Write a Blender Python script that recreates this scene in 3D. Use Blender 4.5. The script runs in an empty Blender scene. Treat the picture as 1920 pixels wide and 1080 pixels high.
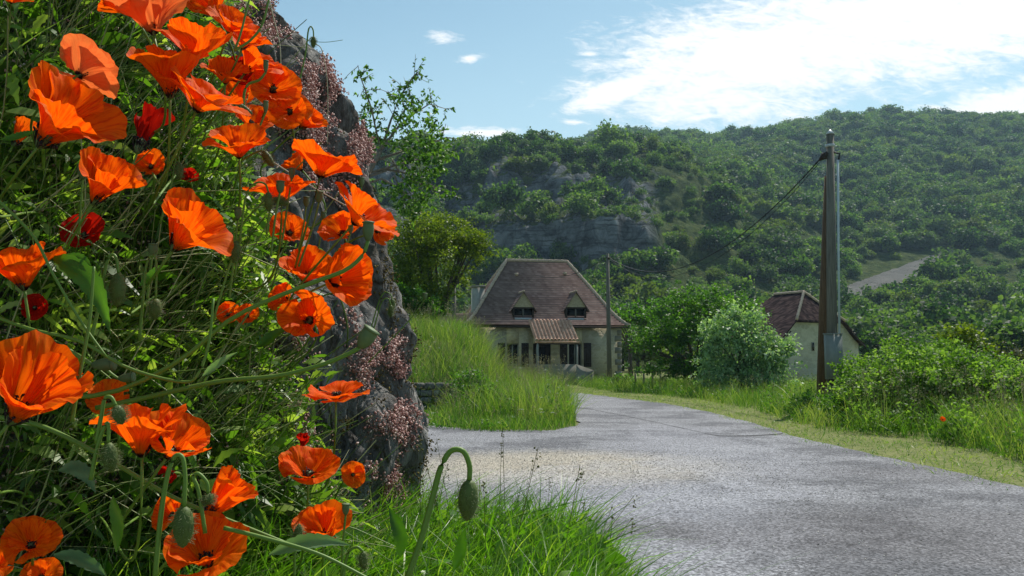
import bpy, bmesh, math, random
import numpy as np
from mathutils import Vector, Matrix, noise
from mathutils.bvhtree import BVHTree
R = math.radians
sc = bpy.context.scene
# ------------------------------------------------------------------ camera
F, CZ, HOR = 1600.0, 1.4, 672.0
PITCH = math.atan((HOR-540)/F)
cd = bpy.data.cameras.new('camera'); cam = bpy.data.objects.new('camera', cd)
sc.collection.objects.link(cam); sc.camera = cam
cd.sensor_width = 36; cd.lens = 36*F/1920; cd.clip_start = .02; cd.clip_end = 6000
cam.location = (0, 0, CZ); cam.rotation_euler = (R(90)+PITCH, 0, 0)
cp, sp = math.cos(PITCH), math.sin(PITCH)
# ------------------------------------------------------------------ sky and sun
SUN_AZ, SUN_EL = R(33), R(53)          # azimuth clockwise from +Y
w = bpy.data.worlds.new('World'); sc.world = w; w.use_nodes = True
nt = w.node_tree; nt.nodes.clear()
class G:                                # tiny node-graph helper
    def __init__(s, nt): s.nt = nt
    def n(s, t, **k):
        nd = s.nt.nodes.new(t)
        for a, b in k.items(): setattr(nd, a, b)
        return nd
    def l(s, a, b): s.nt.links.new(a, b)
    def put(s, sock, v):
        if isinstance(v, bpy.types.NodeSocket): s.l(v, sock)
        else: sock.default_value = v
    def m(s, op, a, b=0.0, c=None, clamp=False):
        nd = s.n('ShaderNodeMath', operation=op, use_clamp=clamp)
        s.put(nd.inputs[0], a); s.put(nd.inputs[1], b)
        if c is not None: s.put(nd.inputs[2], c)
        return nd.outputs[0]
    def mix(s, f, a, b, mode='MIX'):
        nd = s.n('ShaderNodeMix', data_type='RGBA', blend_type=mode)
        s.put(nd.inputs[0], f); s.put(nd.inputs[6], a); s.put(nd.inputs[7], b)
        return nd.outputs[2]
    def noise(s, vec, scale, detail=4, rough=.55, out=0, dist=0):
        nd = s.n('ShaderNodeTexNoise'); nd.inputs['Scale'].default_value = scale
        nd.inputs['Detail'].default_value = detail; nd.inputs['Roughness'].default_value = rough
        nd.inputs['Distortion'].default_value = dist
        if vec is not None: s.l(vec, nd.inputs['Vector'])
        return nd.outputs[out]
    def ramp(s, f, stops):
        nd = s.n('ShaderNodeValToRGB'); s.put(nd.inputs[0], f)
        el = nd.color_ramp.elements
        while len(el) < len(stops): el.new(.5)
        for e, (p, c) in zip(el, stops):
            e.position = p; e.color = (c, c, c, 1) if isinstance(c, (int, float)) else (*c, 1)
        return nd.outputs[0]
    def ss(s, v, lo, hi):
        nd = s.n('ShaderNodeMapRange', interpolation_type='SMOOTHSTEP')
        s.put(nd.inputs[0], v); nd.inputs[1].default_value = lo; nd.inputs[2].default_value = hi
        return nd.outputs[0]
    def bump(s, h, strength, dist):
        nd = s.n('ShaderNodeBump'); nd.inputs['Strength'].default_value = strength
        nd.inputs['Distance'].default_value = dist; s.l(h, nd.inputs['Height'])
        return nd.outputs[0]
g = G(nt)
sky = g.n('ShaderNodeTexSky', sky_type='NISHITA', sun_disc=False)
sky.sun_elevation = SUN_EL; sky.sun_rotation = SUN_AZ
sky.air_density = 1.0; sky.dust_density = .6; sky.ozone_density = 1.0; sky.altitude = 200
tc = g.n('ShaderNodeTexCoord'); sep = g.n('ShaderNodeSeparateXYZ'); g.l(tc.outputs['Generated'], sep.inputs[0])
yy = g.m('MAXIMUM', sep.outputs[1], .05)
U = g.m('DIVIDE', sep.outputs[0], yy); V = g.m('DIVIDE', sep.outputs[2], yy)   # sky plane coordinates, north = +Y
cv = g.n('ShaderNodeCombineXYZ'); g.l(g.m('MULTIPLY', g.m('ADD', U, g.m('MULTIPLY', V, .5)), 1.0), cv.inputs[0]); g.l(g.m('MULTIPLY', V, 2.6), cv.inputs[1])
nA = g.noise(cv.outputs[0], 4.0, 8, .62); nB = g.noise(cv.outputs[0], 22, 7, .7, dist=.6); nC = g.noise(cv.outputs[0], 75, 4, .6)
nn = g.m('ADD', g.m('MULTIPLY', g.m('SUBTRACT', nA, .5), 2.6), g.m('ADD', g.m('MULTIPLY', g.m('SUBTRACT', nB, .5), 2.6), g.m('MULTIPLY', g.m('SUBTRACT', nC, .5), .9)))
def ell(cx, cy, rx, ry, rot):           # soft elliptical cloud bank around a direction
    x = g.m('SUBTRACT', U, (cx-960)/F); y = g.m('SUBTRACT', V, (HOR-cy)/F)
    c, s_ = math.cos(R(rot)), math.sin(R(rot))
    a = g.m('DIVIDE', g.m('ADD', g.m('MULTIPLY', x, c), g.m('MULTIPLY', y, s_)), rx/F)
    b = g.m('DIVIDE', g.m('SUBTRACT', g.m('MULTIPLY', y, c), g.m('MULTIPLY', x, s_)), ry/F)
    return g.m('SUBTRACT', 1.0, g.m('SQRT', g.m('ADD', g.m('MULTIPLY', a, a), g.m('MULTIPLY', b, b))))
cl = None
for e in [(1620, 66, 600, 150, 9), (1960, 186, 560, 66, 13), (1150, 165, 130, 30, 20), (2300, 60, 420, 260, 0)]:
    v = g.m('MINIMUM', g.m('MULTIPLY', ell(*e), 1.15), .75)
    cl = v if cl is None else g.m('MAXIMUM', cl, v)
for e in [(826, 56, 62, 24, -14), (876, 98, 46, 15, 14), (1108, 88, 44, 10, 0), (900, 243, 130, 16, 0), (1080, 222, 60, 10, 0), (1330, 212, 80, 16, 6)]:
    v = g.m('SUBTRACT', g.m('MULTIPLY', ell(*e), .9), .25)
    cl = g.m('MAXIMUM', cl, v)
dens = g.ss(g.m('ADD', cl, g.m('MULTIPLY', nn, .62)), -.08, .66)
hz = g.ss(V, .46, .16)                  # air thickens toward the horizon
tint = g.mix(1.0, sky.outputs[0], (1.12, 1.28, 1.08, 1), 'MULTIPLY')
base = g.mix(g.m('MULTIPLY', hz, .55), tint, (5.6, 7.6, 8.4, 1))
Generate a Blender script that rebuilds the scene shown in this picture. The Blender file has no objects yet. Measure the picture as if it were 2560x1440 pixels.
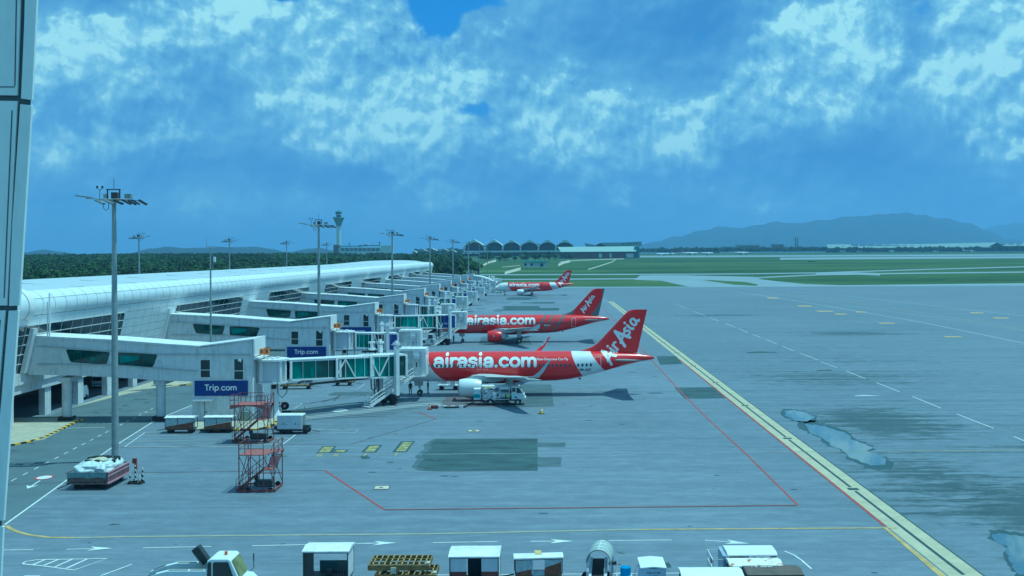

______

Search the entries for the word "script" and gather every line where it appears.

Output below ▸
Write a Blender Python script that recreates this scene in 3D. Use Blender 4.5. The script runs in an empty Blender scene. Treat the picture as 1920 pixels wide and 1080 pixels high.
Generate a Blender script that rebuilds the scene shown in this picture. The Blender file has no objects yet. Measure the picture as if it were 2560x1440 pixels.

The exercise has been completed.